For a long time, the Naismith Hall of Fame has been known to observers as having a fuzzy set of guidelines for its nominees, nothing that you could stab with a fork and say, “This is the bar.”

I served briefly on the selection committee years ago, and – then and now – I’m not exactly sure what the qualifications are.

Mark Few, the Gonzaga basketball coach, was a bit of a different case for the selectors. He didn’t have the national-championship portfolio of a Mike Krzyzewski or Roy Williams, so the committee had to drill deeper.

In doing so, in voting him into its 2026 class per reports, it surely liked Few’s record of high-level success. But I would hope it recognized something broader in Few’s resume.

He’s unique. He’s one of one. If he didn’t build Gonzaga from scratch, he at least nurtured and fostered it and loved it up until it got to the point where, as CBS Sports’ Matt Norlander weighed in Tuesday, it’s one of the 15 biggest brands in college basketball.

It’s probably even a more select group, one in which Few can pick up a phone and have a realistic conversation with any coach in the nation about a home-and-home series.

I’m convinced Gonzaga’s rise is one of the great stories of American sports, an emergence from virtually nothing to an annual force in college basketball, owing chiefly to Few’s insistence on staying in Spokane through offers to head up some of the game’s most purebred programs.

Setting aside the fact Gonzaga got to its first NCAA tournament in 1995, and, brushing up toward the 21st century, had never won a game in March Madness, I doubt the Naismith selectors are even aware of the grimness facing Gonzaga back then.
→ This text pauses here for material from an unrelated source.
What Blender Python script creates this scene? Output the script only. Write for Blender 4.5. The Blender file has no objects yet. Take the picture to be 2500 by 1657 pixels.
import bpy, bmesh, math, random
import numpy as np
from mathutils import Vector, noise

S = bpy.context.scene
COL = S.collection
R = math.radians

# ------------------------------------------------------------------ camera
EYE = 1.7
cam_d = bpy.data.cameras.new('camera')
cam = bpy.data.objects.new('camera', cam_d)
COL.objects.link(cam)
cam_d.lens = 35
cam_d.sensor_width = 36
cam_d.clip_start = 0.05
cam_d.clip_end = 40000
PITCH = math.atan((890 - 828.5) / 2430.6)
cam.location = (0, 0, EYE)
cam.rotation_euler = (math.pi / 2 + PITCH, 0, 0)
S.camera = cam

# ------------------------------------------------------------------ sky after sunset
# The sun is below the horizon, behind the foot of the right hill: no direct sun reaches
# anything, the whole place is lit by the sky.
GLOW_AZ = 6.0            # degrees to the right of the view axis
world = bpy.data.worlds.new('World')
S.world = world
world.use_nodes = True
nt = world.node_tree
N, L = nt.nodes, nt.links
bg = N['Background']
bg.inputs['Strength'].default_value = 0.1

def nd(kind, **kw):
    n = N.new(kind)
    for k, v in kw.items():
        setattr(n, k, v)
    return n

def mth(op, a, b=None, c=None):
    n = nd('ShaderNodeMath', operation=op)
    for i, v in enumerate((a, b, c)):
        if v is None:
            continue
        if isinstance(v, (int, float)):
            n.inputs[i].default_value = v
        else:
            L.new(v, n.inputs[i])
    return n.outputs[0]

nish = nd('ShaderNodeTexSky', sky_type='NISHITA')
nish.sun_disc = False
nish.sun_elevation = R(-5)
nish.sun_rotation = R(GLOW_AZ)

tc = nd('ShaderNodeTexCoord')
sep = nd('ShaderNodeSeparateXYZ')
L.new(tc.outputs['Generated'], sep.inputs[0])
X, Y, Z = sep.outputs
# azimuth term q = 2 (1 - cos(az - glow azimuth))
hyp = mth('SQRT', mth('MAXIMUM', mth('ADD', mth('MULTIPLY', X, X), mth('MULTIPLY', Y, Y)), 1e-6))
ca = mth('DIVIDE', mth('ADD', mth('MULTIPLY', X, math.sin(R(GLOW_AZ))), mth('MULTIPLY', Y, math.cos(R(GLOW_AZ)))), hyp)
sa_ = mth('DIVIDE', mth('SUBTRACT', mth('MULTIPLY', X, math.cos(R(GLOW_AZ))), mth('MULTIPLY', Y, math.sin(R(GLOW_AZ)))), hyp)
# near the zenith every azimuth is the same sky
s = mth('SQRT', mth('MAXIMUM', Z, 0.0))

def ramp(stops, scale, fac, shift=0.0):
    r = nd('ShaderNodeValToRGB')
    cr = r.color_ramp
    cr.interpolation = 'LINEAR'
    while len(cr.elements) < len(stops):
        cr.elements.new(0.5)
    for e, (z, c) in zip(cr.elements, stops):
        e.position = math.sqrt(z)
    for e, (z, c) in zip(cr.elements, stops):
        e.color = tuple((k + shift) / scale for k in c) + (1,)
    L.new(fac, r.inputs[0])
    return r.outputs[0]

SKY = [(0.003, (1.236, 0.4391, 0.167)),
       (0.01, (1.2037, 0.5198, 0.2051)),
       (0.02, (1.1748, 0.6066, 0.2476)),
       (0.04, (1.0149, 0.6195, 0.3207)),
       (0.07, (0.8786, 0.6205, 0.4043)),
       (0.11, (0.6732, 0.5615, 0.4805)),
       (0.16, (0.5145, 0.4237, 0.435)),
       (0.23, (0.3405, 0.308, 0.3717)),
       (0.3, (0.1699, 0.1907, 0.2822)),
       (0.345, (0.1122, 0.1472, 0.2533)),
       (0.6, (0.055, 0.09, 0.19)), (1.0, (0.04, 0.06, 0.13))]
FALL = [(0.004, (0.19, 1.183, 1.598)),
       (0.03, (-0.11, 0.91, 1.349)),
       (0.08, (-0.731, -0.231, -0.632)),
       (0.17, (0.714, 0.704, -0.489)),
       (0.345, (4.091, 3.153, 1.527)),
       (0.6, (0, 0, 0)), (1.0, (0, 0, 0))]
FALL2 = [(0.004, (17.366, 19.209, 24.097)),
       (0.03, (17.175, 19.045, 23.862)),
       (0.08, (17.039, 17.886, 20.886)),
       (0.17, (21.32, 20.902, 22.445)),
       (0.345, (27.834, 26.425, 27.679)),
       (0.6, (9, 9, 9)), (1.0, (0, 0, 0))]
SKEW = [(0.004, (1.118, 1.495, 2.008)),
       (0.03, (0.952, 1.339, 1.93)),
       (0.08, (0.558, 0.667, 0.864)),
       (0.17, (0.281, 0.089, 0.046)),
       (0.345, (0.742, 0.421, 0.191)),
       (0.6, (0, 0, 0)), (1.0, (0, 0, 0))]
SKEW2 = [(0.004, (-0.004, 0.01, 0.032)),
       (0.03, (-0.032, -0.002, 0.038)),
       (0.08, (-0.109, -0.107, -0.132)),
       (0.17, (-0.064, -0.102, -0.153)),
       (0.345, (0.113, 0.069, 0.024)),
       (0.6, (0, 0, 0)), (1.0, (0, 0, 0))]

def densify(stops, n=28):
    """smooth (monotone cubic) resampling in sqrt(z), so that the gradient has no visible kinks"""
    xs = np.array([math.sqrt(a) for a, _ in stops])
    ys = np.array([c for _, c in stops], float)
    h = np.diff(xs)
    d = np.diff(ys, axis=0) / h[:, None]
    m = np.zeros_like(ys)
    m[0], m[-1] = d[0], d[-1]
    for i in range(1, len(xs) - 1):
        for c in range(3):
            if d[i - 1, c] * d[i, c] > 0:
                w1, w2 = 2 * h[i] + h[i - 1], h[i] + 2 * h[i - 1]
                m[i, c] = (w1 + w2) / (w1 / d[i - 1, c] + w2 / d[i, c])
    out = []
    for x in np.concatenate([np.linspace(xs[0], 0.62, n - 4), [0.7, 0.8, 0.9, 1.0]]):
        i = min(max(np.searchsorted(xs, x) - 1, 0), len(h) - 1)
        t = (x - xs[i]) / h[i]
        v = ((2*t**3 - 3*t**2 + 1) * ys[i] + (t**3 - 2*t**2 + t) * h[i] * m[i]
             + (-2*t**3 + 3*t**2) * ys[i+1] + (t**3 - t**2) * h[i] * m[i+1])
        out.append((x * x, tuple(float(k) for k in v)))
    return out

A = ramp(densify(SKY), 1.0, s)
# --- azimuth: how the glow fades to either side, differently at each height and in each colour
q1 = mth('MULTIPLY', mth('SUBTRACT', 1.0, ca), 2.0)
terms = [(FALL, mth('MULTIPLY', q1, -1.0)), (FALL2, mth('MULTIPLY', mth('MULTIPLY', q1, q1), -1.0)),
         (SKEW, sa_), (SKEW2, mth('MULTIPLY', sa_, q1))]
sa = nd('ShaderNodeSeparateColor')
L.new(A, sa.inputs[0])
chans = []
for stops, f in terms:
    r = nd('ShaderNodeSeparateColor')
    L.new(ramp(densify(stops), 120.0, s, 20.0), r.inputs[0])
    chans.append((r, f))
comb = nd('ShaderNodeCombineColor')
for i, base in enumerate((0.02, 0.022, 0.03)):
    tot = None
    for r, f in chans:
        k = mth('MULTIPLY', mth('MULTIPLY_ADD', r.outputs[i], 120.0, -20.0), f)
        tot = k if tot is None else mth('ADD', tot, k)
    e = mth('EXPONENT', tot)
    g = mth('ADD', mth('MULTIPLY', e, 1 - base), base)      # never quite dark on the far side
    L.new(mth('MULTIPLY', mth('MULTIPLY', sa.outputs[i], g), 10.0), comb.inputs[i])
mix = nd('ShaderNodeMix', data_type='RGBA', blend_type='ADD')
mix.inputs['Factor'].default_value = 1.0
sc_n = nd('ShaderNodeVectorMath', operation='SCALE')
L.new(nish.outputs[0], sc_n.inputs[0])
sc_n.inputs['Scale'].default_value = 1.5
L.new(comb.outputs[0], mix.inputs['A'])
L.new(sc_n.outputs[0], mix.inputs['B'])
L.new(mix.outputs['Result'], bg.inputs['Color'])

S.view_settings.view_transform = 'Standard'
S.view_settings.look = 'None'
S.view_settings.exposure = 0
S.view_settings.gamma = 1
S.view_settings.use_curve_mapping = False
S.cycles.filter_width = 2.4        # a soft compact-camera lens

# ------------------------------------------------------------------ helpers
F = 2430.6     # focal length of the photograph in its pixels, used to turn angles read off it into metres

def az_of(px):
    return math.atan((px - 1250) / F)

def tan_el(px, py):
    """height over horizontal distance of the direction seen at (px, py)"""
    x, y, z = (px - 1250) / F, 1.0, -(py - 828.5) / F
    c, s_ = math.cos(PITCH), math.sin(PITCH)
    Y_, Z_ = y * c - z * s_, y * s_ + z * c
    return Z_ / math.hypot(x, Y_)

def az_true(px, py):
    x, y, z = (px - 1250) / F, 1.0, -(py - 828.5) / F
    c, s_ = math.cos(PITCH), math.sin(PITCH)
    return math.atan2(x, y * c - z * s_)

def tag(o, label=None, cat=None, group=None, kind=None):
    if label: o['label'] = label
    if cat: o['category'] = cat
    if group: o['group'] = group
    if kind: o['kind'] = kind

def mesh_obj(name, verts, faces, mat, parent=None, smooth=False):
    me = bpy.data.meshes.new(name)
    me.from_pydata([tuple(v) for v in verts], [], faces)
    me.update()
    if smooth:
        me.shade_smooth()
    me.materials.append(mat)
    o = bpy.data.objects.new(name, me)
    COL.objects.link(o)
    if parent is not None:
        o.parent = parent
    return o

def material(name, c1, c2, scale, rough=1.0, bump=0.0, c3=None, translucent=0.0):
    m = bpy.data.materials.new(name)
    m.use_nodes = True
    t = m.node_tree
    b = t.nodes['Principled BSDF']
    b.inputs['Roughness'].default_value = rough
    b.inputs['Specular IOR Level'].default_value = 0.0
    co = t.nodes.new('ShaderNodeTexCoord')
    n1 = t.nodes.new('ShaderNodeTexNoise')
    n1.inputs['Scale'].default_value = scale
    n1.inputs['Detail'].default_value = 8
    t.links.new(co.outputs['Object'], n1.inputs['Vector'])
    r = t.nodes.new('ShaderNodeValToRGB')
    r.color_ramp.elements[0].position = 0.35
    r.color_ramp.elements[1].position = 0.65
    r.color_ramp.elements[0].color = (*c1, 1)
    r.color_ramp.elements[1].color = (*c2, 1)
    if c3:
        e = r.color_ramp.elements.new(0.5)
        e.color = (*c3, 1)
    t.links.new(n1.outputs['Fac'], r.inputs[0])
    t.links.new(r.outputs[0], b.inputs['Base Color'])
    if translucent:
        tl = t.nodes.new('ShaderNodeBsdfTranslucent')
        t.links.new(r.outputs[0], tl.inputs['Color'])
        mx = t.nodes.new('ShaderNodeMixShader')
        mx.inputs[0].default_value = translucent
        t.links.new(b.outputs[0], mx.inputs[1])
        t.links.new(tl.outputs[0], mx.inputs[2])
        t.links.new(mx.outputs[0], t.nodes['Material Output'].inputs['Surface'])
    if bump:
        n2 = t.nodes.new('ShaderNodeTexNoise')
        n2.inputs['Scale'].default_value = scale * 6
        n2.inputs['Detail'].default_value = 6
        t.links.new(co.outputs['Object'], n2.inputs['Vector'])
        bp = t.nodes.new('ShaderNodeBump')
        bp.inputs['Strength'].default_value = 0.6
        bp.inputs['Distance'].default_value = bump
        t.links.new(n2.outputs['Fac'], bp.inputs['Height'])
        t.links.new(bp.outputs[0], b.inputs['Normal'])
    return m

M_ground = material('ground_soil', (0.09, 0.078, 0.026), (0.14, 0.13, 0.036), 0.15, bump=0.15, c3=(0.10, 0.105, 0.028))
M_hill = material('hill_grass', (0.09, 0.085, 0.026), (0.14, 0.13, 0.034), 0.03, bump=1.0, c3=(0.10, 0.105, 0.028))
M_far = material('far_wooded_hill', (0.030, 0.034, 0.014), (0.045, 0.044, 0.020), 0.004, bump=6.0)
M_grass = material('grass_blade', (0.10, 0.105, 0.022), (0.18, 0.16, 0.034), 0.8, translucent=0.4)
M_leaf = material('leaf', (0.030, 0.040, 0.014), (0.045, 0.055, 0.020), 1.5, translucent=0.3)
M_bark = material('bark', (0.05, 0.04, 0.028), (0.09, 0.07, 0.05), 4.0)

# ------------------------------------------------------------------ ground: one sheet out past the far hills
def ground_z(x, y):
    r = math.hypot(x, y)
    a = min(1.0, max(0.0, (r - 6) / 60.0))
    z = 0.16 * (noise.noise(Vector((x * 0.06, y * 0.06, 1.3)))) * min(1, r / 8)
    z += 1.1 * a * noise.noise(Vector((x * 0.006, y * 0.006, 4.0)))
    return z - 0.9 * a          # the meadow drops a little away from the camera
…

The school faced a severe budget crisis based on flagging enrollment. It endured a power struggle for leadership that bounced out a president after one year. And it was dealing with the aftermath of NCAA probation over the misuse of funds by beloved basketball coach Dan Fitzgerald, a volatile issue among Zag supporters.

In 1999, the Zags pieced together an out-of-the-blue run to the Elite Eight under Dan Monson. He jumped to an opening at Minnesota, and Gonzaga’s unassuming new president, Robert Spitzer, fretted over the vacancy.
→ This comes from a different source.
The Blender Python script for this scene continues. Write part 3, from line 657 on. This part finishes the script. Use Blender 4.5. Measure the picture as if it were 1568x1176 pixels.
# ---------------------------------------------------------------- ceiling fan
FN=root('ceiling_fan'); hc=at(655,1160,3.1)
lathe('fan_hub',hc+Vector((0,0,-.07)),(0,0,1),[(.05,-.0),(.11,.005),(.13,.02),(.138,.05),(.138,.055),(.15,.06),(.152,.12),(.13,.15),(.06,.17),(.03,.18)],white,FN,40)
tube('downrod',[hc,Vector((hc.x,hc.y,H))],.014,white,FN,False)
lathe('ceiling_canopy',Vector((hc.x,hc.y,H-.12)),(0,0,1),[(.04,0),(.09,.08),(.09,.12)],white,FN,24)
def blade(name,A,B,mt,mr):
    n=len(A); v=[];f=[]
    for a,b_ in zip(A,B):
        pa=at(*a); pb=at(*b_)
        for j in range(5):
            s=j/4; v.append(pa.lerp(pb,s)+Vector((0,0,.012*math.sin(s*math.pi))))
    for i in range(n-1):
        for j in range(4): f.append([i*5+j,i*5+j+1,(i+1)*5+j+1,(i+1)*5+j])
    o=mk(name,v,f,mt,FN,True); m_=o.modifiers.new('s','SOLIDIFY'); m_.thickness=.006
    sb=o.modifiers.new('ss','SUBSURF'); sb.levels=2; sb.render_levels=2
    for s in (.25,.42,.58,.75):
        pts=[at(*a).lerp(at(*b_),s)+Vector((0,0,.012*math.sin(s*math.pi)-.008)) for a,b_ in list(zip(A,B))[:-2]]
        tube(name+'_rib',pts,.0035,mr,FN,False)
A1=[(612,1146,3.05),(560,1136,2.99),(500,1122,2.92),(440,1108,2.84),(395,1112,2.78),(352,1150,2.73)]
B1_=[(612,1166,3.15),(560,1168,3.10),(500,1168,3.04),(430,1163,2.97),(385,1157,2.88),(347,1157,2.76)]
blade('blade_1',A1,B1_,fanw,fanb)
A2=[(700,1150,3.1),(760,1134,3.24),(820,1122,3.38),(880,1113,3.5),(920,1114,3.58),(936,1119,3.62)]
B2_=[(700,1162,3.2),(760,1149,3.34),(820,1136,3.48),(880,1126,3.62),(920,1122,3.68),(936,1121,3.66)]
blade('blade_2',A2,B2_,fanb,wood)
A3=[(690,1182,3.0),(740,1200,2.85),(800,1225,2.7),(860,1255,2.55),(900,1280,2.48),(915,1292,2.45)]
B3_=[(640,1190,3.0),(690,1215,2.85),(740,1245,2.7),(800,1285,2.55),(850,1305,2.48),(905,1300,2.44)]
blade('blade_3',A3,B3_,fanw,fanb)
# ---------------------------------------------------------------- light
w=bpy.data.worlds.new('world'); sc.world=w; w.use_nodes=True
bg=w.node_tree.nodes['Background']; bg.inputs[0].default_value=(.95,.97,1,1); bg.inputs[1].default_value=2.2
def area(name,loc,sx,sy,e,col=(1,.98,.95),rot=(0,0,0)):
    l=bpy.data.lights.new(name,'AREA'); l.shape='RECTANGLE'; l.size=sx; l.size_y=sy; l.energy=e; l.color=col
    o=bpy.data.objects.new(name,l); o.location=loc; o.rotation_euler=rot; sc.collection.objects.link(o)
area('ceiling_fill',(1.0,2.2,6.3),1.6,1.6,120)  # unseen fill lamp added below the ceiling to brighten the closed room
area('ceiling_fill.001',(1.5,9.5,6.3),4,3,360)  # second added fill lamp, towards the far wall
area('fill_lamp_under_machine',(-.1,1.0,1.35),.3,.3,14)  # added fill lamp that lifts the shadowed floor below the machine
“Father, it’s done,” said Mike Roth, the athletic director. “We’re hiring Mark.”

“Oh, great,” Spitzer responded enthusiastically. “Which one is he?”

Few’s first two teams made Sweet 16s. Then they built a game-changing new arena. They added the bewitching Adam Morrison. Brick by brick, it got better and better, as Few turned his back on job after job – UCLA, Stanford, Indiana, Oregon, Florida, and who knows how many others.
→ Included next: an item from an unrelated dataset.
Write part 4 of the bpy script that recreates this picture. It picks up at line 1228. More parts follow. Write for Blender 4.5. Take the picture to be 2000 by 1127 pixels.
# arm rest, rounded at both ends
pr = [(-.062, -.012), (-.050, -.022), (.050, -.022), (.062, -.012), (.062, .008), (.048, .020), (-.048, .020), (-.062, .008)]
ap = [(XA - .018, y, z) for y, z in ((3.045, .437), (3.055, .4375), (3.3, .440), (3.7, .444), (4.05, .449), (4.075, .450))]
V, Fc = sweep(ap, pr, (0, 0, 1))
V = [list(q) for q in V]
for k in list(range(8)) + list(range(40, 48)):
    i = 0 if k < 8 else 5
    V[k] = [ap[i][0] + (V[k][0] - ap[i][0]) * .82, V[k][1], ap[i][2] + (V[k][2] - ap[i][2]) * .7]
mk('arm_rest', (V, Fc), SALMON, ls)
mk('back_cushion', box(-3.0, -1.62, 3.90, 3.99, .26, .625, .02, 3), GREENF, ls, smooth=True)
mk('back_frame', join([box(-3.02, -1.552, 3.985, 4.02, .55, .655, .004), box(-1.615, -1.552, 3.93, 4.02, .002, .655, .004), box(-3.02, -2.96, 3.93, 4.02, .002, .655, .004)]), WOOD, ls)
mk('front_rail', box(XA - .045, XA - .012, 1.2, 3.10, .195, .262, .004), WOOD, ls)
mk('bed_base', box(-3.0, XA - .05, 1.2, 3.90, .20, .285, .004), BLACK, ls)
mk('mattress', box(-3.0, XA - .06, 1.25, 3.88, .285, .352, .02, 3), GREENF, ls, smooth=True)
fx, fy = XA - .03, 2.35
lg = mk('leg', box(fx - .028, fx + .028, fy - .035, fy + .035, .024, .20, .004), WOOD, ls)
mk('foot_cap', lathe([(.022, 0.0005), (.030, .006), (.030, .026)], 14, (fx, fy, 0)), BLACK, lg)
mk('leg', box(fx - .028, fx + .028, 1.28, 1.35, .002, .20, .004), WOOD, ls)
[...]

Sure, there were setbacks. Days after earning their first No. 1 ranking and No. 1 seed in 2013, the Zags got chased out of the NCAA tournament in the Round of 32 by Wichita State. Interspersed among two appearances in the finals – 2017 and 2021 – were 2019 and 2022, when Gonzaga’s No. 1 seeds fell short of the Final Four. But the arc has always been steady.

On the radio Tuesday, a sports-talk host in Seattle mentioned that he’d gotten some “pushback” from listeners on Few’s worthiness to the Hall of Fame. Let me break it to those folks: You’re clueless.

Few has long-since set the NCAA record (27) for consecutive years qualified for the tournament at the start of a career. His 2015-24 teams went to nine straight Sweet 16s. Gonzaga’s string of first-round victories is at 17, and two more means the all-time record.

Gonzaga haters usually fall back on the softness of the West Coast Conference, as if that explains everything. Indeed, nobody in the Big Ten beats a conference opponent 51 times in a row as Gonzaga did to Pepperdine.

But that demands a look at what Few’s teams have done outside the WCC. In the last decade, regular-season and NCAA tournament, Gonzaga is 63-27 against power-conference programs.

He’s 2-1 against Alabama and 3-2 against Kentucky. He’s 2-0 over Kansas, the margins by 12 and 21 points. He beat Duke to win the 2018 Maui Invitational.

Over the sweep of his career, he has owned in-state rival Washington, 13-2. He went 5-0 against West Virginia’s Bob Huggins, a 2022 Hall inductee. He went 6-0 against Oklahoma State, causing the late, billionaire benefactor, T. Boone Pickens, to promise he’d build him a trout stream if he’d come to Stillwater.

Few stayed, as always. He won, but a lot of coaches can say they won. But, maybe more than the Naismith voters realize, nobody in college-basketball history has ever built quite like Mark Few.